Neither. Change the law to make platforms like Facebook accountable for the content published on them. Here's how you do that without damaging speech or making platform companies impossible: make platform protections dependent on revenue stream. If you are paid by the author to publish their work, you are a protected platform and it isn't your content. If you make money by selling advertising alongside the content or by selling a subscription to the content stream, you are exposed to libel lawsuits, incitement, hate speech, false advertising, etc. The rest will sort itself out.
Previously journalism cleaned itself up because it could be held accountable for outright lies. There is incentive to make outrageous claims because outrage sells. The balance is to create civil and criminal repercussions for provable lies. Lies spread on social media like wildfire because outrage sells and more eyeballs means more money for the platform, so the platform and the authors are incentivized to create and spread misinformation. There is no balance against it, so it will continue to grow.
> If you make money by selling advertising alongside the content [...] you are exposed to libel lawsuits [...] The rest will sort itself out.
By "sort itself out" you mean Facebook would moderate and remove 100x more content? I cannot see how that is not the only outcome if you make platforms liable for the content its users post.

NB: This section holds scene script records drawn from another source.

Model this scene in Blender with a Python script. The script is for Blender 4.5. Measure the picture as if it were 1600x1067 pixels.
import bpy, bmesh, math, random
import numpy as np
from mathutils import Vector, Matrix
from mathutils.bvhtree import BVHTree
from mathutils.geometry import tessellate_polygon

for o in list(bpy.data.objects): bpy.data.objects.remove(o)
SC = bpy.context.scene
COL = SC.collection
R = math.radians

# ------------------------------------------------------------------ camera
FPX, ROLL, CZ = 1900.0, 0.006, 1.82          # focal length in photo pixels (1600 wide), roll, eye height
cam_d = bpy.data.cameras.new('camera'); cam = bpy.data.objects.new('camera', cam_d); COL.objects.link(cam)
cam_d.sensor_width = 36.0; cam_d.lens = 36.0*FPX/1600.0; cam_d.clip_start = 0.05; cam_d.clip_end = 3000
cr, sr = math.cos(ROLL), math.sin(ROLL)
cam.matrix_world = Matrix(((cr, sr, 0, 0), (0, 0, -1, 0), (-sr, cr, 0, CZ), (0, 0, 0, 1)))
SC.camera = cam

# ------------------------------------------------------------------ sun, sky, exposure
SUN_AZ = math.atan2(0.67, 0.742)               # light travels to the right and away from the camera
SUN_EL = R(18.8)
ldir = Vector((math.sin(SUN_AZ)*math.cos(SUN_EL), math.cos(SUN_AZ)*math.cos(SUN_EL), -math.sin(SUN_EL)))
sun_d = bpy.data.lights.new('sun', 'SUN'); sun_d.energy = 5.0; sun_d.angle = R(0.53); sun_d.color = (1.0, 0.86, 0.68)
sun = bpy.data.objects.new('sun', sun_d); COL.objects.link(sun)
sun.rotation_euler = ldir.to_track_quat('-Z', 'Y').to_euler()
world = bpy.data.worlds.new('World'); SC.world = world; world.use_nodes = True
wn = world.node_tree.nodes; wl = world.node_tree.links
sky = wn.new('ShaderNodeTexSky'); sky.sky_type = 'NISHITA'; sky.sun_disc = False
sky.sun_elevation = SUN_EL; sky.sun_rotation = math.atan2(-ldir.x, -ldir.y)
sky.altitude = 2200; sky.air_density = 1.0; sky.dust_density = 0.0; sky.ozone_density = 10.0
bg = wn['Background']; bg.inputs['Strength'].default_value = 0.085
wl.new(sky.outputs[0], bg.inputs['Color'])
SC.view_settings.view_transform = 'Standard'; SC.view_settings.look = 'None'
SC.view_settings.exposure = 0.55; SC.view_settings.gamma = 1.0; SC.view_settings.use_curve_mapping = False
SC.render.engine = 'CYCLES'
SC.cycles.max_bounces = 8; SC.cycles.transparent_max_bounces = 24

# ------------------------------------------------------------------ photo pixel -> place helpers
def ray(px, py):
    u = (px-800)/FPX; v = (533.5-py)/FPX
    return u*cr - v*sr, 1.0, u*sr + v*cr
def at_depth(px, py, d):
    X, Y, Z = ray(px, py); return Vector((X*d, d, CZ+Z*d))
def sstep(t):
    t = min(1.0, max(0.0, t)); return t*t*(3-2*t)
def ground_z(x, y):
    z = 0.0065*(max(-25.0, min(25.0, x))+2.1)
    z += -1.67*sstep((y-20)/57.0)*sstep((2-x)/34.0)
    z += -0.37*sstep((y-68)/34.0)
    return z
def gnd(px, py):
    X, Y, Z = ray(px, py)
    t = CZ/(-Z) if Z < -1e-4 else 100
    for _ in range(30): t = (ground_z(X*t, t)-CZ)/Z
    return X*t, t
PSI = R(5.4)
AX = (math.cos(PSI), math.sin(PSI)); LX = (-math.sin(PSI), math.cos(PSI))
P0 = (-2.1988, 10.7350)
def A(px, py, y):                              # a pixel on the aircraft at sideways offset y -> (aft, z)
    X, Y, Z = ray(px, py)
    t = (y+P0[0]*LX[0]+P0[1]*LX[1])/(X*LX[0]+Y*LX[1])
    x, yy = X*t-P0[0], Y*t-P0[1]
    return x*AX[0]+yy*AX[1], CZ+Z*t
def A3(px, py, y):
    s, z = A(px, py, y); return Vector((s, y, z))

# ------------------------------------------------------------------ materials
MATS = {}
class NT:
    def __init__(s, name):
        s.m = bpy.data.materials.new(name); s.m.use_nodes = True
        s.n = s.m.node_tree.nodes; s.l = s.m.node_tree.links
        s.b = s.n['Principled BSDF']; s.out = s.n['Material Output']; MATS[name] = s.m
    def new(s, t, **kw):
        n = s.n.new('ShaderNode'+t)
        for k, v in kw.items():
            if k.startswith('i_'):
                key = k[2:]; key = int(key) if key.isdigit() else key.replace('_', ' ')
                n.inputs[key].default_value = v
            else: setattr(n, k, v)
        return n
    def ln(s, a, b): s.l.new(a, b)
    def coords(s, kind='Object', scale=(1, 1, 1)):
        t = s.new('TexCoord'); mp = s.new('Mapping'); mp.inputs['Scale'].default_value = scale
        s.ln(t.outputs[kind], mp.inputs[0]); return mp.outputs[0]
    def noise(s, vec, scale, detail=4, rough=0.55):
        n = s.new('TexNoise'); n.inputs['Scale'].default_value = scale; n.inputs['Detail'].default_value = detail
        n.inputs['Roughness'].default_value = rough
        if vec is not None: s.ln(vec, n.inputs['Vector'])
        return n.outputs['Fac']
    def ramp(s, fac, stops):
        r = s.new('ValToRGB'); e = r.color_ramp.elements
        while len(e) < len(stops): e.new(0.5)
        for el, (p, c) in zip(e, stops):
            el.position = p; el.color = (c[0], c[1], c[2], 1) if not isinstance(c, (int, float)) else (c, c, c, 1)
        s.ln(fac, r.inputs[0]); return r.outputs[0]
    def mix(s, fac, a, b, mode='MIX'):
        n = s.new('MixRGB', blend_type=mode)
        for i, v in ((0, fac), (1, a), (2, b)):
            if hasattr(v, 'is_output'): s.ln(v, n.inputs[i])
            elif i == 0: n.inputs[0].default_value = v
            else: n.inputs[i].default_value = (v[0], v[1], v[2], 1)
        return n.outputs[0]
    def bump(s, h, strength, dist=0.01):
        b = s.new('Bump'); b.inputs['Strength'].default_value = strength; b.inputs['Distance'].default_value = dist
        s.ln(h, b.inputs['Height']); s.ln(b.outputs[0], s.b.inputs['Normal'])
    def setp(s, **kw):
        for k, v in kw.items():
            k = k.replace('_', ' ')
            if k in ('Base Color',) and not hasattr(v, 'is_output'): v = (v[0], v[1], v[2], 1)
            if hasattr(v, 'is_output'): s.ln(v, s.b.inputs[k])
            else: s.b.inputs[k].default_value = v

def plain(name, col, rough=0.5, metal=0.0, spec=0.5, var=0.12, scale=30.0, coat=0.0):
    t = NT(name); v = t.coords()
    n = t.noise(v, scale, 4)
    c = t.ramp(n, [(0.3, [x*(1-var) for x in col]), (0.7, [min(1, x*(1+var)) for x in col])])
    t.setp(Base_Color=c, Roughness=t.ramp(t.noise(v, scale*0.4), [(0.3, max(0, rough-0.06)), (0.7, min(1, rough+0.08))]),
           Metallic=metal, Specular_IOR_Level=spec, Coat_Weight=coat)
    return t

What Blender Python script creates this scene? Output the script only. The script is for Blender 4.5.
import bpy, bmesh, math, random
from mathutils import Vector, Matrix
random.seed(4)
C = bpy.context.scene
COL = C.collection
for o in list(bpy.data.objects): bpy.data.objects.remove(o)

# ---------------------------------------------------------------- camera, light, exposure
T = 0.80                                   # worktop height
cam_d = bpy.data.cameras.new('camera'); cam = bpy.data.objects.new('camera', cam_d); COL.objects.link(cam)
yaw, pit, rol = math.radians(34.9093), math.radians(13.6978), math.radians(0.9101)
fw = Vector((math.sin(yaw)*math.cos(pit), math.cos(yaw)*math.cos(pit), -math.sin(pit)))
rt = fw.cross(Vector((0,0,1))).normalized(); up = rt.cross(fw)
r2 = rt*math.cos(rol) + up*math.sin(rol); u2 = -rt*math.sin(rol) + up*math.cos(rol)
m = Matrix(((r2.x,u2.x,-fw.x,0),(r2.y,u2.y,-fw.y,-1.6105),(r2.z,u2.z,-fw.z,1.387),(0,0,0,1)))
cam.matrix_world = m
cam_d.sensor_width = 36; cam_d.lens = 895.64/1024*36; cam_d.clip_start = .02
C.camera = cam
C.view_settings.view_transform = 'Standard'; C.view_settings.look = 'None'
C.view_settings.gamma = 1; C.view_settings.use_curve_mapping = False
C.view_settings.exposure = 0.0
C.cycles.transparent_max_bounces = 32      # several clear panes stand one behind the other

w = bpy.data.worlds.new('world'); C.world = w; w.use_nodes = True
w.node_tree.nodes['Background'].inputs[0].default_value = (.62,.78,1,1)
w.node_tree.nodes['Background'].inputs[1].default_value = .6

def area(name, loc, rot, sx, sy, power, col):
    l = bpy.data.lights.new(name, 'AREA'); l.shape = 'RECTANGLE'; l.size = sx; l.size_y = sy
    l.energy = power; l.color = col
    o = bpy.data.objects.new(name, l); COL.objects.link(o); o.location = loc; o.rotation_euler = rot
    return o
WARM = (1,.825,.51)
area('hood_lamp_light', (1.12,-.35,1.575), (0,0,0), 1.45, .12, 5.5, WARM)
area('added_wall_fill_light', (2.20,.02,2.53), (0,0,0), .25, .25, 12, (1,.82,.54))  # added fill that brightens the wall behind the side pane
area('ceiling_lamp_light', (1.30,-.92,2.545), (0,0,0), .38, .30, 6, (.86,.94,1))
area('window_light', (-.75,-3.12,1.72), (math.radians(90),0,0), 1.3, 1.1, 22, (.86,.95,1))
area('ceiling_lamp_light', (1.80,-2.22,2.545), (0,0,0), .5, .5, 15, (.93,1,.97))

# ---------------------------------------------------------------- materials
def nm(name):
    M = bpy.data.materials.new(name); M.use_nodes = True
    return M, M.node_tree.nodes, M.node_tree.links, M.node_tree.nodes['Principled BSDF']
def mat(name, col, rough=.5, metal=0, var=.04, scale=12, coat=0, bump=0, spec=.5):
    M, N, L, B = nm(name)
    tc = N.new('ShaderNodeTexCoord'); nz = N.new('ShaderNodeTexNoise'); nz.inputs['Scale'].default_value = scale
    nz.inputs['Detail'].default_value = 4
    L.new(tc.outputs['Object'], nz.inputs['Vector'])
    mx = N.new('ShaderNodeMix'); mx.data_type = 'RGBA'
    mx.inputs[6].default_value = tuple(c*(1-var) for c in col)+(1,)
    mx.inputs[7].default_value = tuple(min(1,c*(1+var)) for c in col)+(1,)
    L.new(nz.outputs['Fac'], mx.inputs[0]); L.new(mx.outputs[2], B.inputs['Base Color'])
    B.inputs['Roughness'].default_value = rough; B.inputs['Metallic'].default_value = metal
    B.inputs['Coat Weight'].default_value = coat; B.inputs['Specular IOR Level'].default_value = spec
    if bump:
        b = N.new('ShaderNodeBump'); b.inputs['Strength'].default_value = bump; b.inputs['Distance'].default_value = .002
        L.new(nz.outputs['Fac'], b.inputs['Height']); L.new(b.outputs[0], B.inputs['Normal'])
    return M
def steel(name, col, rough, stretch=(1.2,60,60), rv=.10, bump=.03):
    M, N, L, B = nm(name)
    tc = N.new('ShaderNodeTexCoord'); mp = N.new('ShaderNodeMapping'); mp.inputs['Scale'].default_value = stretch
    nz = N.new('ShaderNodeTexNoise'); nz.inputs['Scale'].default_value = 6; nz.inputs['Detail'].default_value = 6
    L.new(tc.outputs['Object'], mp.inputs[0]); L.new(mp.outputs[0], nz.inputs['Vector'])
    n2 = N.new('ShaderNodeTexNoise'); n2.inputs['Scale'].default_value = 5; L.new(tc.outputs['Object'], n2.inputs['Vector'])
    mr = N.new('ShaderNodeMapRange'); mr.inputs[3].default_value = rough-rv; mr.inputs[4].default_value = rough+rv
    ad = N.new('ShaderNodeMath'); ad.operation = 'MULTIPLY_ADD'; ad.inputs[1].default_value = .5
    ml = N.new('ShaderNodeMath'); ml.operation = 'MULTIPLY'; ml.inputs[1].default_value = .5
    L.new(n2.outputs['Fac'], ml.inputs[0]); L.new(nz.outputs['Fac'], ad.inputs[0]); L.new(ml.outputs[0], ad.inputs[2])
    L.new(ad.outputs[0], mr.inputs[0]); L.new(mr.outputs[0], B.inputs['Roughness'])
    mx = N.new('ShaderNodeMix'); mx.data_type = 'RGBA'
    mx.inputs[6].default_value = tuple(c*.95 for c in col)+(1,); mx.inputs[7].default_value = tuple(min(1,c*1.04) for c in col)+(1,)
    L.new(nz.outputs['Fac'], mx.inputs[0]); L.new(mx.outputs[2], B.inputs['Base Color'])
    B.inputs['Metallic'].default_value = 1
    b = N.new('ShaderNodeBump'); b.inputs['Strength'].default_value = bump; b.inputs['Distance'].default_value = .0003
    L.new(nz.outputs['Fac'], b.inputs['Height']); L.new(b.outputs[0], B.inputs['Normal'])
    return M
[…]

That or they would turn to a model where they charge their users to post which would result in a reduction in content on its own without Facebook having to intervene or be held responsible for it. Only those who are really willing to stand by their content would be willing to pay (even if the fee is comparatively small). Networks of utter nonsense being posted and mindlessly reshared by large networks of bots and people who plainly don't care to fact check anything themselves would likely dry up.
Largely, there is a lot of misinformation spreading on Facebook that has harmful effects. Freedom of speech is tremendously important, but typically the tradeoff is that it comes with some personal responsibility / liability depending on who the speaker, the audience, the intentions of the speaker, and the effects of the speech on the audience. The current platform setup manages to shift that responsibility away from anyone. I think most reasonable people would agree with this, but perhaps many more people than I would think believe in limitless speech without consequences.
Previously journalism cleaned itself up because it could be held accountable for outright lies. There is incentive to make outrageous claims because outrage sells. The balance is to create civil and criminal repercussions for provable lies. Lies spread on social media like wildfire because outrage sells and more eyeballs means more money for the platform, so the platform and the authors are incentivized to create and spread misinformation. There is no balance against it, so it will continue to grow.